A short walk away, we reached the guard house where they actually had a drawbridge over a moat. The moat was open to the sea so I doubt it was very effective for repelling attacks.




Just beyond the drawbridge were guard barracks and then the armory and more barracks.




The governor lived in the big house high on the hill. It also contained the church and barracks for another 700 officers and soldiers.



Oddly, there was a separate guard house outside the building full of soldiers. Half of the building below was for the captain of the guard and the other half housed another dozen soldiers.


Another character filled us in on life in the barracks. Each bed was assigned to three soldiers. Each had a straw-filled mattress for 8 hours of the day. They cooked in the room, washed in the room, and slept in the room. Work details ran 24 hours a day and the soldiers were basically a labor force to build and main the fortress.


The number two man lived in the house below. It was probably well appointed and comfortable in its day but now it housed Legos, lots of Legos.


Only one room was inside the house now and it was covered by a Lego model of the entire fortress. It was fascinating to study the details someone had worked into the model. They had a sense of humor as well judging by the gulls and lobsters spread throughout.


When we left the Legos we walked into a fog bank that transformed the landscape. It lifted almost as quickly as it had rolled in.

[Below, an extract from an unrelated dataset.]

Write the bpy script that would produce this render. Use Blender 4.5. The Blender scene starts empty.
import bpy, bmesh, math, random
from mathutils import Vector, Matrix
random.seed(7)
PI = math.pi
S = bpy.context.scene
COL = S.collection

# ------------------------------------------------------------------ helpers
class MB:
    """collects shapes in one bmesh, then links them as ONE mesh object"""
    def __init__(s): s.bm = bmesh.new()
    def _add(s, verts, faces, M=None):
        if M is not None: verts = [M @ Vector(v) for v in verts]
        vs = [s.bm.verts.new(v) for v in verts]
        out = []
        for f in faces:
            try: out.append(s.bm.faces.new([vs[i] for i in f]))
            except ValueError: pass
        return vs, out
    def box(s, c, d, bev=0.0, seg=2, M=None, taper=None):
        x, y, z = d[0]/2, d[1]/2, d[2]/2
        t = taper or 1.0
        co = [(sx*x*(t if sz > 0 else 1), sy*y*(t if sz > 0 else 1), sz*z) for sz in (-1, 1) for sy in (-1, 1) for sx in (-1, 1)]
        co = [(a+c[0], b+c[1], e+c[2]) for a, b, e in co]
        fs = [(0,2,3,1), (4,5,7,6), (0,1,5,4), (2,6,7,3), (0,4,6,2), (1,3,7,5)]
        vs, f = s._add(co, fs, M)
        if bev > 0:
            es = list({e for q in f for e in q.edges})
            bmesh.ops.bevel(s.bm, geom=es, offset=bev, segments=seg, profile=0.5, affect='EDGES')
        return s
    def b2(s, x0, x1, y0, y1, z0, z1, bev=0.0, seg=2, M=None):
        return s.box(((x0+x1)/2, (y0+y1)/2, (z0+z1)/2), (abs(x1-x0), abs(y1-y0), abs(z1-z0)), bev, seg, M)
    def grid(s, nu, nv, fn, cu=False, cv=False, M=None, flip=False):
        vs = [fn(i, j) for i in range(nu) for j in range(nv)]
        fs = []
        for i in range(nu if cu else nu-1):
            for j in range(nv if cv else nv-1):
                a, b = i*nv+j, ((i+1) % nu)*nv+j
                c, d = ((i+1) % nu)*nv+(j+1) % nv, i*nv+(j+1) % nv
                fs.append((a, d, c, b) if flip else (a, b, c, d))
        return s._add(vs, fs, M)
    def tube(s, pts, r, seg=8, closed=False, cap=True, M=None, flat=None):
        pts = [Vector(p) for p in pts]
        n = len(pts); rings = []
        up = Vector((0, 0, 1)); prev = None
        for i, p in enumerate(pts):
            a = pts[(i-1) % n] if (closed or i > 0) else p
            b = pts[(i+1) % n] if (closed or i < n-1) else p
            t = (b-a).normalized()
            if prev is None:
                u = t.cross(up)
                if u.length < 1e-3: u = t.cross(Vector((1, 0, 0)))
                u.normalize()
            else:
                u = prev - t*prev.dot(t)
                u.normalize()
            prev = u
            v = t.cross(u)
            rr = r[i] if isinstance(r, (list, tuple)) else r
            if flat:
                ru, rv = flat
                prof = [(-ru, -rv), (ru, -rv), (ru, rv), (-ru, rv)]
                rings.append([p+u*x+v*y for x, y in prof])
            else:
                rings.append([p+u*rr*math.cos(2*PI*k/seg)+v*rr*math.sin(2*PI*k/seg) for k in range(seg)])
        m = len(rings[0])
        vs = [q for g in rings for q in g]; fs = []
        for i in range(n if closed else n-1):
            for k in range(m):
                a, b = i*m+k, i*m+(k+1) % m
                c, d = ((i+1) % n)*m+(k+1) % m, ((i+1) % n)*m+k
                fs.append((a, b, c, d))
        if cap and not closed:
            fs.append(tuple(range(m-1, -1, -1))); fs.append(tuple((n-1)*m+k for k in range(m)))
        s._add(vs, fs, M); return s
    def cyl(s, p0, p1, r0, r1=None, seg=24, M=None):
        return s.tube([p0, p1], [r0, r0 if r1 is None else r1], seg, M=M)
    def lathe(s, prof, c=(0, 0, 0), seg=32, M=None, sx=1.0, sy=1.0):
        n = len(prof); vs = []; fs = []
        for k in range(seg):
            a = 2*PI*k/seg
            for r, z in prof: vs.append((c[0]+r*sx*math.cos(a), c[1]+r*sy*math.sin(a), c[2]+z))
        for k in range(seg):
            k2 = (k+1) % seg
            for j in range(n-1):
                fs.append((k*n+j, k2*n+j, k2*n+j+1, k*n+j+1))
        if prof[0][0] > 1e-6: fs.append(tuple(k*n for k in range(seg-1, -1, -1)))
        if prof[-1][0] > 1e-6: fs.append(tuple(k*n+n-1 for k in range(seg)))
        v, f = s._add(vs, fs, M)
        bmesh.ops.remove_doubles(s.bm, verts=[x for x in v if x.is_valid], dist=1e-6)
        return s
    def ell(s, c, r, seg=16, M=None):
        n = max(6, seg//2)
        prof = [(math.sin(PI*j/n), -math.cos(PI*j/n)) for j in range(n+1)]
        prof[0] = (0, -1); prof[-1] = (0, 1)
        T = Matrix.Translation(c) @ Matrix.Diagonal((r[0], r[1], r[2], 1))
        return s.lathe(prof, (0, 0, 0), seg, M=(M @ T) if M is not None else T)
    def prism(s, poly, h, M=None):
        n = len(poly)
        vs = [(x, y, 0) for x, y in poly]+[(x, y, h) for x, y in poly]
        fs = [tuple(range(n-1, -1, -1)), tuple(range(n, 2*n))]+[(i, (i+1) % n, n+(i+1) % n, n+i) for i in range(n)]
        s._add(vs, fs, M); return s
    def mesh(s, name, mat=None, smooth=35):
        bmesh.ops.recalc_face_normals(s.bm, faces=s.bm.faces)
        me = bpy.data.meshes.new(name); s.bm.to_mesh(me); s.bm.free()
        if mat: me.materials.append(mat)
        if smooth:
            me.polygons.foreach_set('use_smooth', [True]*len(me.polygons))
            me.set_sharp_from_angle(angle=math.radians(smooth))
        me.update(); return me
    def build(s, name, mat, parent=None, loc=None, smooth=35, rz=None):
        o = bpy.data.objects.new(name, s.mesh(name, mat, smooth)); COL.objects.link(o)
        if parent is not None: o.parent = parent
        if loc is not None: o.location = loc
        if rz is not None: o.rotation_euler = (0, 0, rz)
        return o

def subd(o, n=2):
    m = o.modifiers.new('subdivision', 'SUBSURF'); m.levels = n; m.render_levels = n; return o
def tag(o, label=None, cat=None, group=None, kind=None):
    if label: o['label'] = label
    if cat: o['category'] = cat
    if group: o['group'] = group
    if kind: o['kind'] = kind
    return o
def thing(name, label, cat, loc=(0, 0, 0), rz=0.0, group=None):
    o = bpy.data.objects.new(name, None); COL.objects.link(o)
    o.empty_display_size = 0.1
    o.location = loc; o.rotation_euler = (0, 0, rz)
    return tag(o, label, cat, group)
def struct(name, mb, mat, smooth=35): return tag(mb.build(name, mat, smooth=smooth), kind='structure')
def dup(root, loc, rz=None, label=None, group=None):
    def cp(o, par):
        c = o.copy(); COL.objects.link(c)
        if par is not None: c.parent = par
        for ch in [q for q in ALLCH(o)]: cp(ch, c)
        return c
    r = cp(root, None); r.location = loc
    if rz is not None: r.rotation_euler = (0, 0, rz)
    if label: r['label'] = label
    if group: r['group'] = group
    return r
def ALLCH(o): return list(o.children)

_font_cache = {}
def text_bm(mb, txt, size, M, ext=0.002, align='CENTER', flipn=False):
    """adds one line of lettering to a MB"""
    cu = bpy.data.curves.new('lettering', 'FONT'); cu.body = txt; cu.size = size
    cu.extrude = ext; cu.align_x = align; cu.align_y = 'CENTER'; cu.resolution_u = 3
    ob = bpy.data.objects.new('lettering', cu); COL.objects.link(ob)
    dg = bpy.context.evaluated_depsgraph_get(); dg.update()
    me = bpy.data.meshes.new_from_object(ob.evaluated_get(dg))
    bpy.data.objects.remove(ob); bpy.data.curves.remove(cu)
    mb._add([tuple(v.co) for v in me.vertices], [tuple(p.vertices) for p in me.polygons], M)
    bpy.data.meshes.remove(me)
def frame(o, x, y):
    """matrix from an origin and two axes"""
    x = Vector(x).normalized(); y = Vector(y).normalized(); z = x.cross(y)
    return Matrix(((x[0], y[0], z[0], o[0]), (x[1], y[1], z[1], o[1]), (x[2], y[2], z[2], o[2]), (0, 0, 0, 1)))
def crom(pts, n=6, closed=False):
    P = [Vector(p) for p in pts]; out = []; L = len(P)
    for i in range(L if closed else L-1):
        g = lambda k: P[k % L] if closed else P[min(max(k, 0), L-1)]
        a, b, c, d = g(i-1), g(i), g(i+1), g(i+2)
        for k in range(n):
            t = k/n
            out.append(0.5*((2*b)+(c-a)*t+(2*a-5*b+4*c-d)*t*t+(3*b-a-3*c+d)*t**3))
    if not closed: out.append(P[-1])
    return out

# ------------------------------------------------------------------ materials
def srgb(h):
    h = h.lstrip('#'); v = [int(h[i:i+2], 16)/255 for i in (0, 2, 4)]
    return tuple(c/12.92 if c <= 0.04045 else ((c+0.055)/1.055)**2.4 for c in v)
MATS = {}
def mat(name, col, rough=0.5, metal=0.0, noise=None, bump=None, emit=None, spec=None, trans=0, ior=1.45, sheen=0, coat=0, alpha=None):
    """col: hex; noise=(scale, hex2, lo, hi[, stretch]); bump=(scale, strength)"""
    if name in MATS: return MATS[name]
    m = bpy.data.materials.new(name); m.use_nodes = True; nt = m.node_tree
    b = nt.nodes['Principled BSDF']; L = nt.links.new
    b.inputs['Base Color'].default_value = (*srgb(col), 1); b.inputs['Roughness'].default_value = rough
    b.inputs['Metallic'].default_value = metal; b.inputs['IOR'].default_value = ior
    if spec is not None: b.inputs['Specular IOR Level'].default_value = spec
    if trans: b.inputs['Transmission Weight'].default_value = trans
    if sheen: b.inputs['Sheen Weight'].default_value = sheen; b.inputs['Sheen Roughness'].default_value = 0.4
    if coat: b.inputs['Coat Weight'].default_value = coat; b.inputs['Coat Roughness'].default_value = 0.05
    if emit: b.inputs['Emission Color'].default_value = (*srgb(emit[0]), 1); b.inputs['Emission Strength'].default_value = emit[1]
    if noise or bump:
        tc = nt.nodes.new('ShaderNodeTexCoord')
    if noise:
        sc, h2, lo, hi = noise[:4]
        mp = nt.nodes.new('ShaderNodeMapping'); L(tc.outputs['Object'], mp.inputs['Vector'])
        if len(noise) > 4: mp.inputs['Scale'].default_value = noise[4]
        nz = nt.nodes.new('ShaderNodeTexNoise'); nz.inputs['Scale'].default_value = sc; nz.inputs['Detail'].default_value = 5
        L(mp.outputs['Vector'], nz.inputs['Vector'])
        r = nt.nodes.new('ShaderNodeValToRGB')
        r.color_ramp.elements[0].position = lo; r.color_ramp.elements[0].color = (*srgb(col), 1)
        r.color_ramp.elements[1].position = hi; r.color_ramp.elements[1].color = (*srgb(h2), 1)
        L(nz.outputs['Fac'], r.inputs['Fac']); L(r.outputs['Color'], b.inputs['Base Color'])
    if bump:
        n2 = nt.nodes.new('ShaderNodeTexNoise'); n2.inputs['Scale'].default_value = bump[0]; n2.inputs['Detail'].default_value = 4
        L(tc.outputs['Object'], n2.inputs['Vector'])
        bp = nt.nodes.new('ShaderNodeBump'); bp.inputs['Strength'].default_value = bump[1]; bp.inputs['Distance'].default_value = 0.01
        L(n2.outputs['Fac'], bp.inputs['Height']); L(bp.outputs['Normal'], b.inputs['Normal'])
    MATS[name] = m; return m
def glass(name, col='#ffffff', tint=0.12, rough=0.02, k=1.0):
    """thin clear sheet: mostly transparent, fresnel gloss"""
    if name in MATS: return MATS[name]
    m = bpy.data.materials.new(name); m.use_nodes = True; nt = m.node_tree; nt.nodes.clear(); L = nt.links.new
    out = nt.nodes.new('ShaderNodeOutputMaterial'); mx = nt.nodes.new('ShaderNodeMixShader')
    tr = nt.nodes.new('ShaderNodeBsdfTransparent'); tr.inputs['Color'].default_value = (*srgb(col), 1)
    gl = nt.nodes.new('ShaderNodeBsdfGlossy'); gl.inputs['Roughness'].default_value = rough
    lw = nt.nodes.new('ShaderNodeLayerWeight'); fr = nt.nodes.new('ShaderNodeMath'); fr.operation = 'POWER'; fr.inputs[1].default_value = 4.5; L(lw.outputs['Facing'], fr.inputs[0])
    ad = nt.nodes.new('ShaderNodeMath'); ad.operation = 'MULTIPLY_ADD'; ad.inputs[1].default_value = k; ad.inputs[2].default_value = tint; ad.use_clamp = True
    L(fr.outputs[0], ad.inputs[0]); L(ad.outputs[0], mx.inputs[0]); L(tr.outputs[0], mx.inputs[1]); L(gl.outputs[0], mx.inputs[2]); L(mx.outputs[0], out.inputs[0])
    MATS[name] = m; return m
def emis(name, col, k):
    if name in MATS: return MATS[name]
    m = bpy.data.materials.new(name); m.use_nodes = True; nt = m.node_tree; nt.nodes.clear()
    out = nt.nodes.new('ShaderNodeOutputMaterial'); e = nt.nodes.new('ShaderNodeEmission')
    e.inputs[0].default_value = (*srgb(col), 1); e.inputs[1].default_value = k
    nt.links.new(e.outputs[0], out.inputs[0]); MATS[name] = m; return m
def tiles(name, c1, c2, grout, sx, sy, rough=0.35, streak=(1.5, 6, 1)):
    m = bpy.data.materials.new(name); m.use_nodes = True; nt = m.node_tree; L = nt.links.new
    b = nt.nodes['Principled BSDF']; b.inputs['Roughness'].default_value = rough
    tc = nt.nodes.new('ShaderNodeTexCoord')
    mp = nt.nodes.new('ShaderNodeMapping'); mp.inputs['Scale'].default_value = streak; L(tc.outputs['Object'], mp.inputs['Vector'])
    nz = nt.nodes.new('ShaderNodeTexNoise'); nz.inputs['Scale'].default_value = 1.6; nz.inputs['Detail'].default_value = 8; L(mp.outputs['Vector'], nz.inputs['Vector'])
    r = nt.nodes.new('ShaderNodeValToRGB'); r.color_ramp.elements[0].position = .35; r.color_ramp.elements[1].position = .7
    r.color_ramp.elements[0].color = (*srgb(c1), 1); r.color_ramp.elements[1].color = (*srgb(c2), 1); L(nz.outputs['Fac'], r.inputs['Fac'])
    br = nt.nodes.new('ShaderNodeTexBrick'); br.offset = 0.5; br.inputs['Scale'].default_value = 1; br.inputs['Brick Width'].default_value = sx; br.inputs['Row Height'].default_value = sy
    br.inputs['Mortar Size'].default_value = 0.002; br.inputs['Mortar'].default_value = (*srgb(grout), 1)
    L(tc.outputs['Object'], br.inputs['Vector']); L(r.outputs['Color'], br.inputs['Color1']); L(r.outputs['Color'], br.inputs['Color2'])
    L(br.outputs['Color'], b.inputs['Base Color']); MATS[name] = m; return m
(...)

In the garden area behind the captain's house, Joani found wild Columbine flowers that were colorful but less full and varied than today's blooms. The captain, by the way, was quite the devious one. He also ran a pub and kept the soldiers in debt so they would have to re-enlist to pay their tab.



As part of the program, a cannon was fired at the close of the fort each day. A detail of soldiers marched through the streets to the sea wall to perform the ritual. Drummers drummed and fifers fifed as the crowd built behind them. 


We followed for a bit and snapped our pictures. Joani found this little guy to be precious as he directed his parents to follow the soldiers.


The crowd grew larger as we approached the fortress wall. We realized they were all going to head for the bus as soon as the cannon was fired. We decided to get ahead of the crowd to the buses instead of waiting for the big "BOOM". We reached the bus and boarded with no wait. Almost immediately after the bus started rolling it started to sprinkle. By the time we reached our car, the rain fell in earnest.